Burned-out ex-baseball player Hank Thompson unexpectedly finds himself embroiled in a dangerous struggle for survival amidst the criminal underbelly of 1990s New York City, forced to navigate a tre...
When movie buffs say ‘weird is better’ in their movies, they either look towards body horror, surrealism, modernism, impressionism…..or in the case of “Caught Stealing”, just plain riotous, disparate adrenaline….even if it is all to a fault.
For someone who’s constantly spent many many years underwater in the arthouse fair, this is probably the most accessible or straightforward Darren Aronofsky’s direction has been and that comes across as both a compliment and a point of contention. Loosening up without completely letting go, this is basically him picking pockets with a deft touch and stealing the home base with enough style to pass.
As a former New Yorker myself, seeing my former home highlighted to the degree it does warm my heart; this production design is a beautiful recreation, perhaps the evocative snapshot of late ‘90s New York, especially the East Village. Practically a semi-homage to Martin Scorsese’s After Hours, the grungy setting carries a lot of pulpy vitality that emboldens an already tumultuous atmosphere for that type of environment and highlighted snippets of the gentrification that cleaned up the city at the cost of its personality and bite. Making the most of a film’s setting also means thinking ahead to the character’s advantages and disadvantages in the time period and that old school mentality invariably keeps the mood fraught enough to matter, meaning Aronofsky’s affinity for downtrodden squalidness is still very much alive here.
Proactive camerawork from Matthew Libatique and assertive momentum in Andrew Weisblum’s editing is a sturdy combination with consistently dynamic framing and movements and near-faultless crowd control, meaning that the pacing pops off more often than not even when it is spread out over slightly more time.
Tone can occasionally take itself a bit too serious for its own good while letting its quirkiness linger about for too long but it’s a mostly delicate balance, sound design is fairly decent, costumes are both detrimental to the time period and decipher our characters individual personalities and journeys, and yeah, it’s not the greatest with building the tension and keeping it but the unpredictability guarantees you’ll stay locked to the screen. Of course, the sleazy thumping score from Rob Simonsen, further bolstered and amplified by a friction-fuelled soundtrack, helps supply much of the backbone for the film’s identity and on explicit content and the break-neck bouts of violence, it’s a solid win for the R-rating.

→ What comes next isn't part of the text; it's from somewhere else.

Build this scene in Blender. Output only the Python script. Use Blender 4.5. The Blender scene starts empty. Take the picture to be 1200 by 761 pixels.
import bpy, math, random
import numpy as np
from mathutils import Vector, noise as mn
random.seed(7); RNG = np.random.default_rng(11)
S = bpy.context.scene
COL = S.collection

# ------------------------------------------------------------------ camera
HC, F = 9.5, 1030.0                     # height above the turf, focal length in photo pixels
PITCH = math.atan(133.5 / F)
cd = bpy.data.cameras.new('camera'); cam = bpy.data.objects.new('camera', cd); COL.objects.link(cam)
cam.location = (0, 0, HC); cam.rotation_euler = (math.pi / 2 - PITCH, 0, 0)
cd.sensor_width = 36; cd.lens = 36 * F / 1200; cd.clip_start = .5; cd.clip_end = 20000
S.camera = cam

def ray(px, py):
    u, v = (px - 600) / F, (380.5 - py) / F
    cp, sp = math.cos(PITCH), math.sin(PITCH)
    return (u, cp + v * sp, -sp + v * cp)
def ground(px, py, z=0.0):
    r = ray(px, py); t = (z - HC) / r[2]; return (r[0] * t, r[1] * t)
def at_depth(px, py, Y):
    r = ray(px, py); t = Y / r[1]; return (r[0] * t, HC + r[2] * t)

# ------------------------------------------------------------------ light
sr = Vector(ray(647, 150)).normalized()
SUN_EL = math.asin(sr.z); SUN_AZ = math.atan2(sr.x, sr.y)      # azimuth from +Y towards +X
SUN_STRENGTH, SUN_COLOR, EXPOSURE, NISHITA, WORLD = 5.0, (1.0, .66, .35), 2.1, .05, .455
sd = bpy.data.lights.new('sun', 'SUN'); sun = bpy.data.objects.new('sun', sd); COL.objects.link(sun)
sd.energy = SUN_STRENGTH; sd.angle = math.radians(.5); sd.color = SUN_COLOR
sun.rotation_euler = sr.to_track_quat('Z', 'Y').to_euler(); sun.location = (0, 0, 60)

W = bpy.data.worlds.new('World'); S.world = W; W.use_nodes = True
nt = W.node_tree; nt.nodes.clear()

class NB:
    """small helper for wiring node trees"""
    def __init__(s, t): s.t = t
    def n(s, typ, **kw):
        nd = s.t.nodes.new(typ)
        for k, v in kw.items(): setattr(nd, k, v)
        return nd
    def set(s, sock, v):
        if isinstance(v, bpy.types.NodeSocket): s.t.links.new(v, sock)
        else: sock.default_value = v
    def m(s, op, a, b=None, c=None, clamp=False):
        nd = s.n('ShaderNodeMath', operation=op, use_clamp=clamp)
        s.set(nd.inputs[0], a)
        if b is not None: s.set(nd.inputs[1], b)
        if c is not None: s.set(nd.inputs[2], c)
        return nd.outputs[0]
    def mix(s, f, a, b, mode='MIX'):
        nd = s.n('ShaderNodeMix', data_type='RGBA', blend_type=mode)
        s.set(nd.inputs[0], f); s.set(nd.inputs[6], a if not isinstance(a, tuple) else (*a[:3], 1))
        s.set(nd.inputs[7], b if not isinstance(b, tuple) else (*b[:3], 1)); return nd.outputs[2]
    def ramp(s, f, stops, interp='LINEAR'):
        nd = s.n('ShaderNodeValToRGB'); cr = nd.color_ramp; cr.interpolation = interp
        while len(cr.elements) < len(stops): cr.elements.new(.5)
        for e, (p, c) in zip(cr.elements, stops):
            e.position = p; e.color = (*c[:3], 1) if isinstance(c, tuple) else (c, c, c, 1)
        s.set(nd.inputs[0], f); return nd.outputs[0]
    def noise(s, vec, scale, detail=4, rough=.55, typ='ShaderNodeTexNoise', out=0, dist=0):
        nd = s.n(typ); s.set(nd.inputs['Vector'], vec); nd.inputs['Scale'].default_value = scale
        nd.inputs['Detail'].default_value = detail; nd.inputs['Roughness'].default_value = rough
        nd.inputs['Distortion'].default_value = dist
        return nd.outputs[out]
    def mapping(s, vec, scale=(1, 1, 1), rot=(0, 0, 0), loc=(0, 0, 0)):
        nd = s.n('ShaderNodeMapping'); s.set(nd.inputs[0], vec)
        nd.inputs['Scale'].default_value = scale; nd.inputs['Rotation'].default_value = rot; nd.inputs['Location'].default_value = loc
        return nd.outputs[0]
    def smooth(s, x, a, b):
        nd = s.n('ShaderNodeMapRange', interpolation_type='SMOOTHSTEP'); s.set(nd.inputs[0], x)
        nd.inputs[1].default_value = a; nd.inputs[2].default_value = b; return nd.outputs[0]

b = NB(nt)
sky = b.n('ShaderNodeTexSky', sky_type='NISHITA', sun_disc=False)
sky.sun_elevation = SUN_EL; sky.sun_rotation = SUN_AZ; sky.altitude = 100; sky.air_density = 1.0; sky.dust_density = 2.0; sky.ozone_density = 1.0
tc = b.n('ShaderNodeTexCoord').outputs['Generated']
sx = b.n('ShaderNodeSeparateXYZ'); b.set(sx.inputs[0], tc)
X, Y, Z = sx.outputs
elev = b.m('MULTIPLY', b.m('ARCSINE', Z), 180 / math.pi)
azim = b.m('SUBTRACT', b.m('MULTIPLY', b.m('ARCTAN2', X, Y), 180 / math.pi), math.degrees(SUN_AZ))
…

Every performer here emits a different kind of electricity, carrying over a layered personality for their characters to feel distinct and bounce off one another. Regina King and Zoë Kravitz are both alluring, attentive and command the screen in equal measure, Vincent D’Onofrio and Liev Schreiber were circling something powerful but never quite grasp it but Austin Butler is the star attraction here. I thought his role as Elvis was career-defining but this probably is neck-and-neck.
Dialogue remains consistently witty throughout.
A gritty, pacy, propulsive thriller adapted from Charlie Huston’s novel, the main thing that stuck out to me with this narrative is how concise it remains despite its constant fluctuations. Unflinching in its darkness and violence yet consistently alive with passable awkward humor, it channels the crackling energy of a classic crime caper without ever slipping into derivation….even if the screenplay occasionally stumbles from the sheer weight of so many revelations and pieces not quite gelling together; it’s a Brooklyn odyssey first, semi-careless stylized crash-course second but its still a narrative where every story beat is driven by a self-destructive addiction and enough of an acute interest in the transcendence of suffering and the rocky road to individual enlightenment. Script-wise, we know where this is going and how it’s going to end but it still makes for a fun palette cleanser.
Whether you’re impressed by this or not will wholly depend on your tastes: I was looking for something with a little more substance but wasn’t too opposed to an escapist popcorn-like thriller either. It gave me a nice balance between the two and as a wistful self-homage, there’s not too much to get annoyed about.
Its themes aren’t new; they’re practically the backbone to every other hero’s journey but they’re still executed firmly regarding the nature of regret and performance itself, being stuck in the past, the freeing liberation of escaping and how the longer you wait to make peace with your demons, the deeper it’ll poison the well and hurt everybody you care about and our protagonist gradually grows from that development. That being said, I can see many people not getting the impression that he needed to go through all this over-the-top hijinks to get there…especially when the movies barely skims through those themes long enough to barely make a difference. Only real theme that gets a follow-through here is how karma follows people around and those with bad intentions reap bad karma.
Also, keep in mind, this probably isn’t the most accurate depiction of Russian and orthodox Jewish street criminals out there.
Enough to be entertaining but not quite enough to be great, I don’t really get anything out of picking this apart; I did have fun with this one.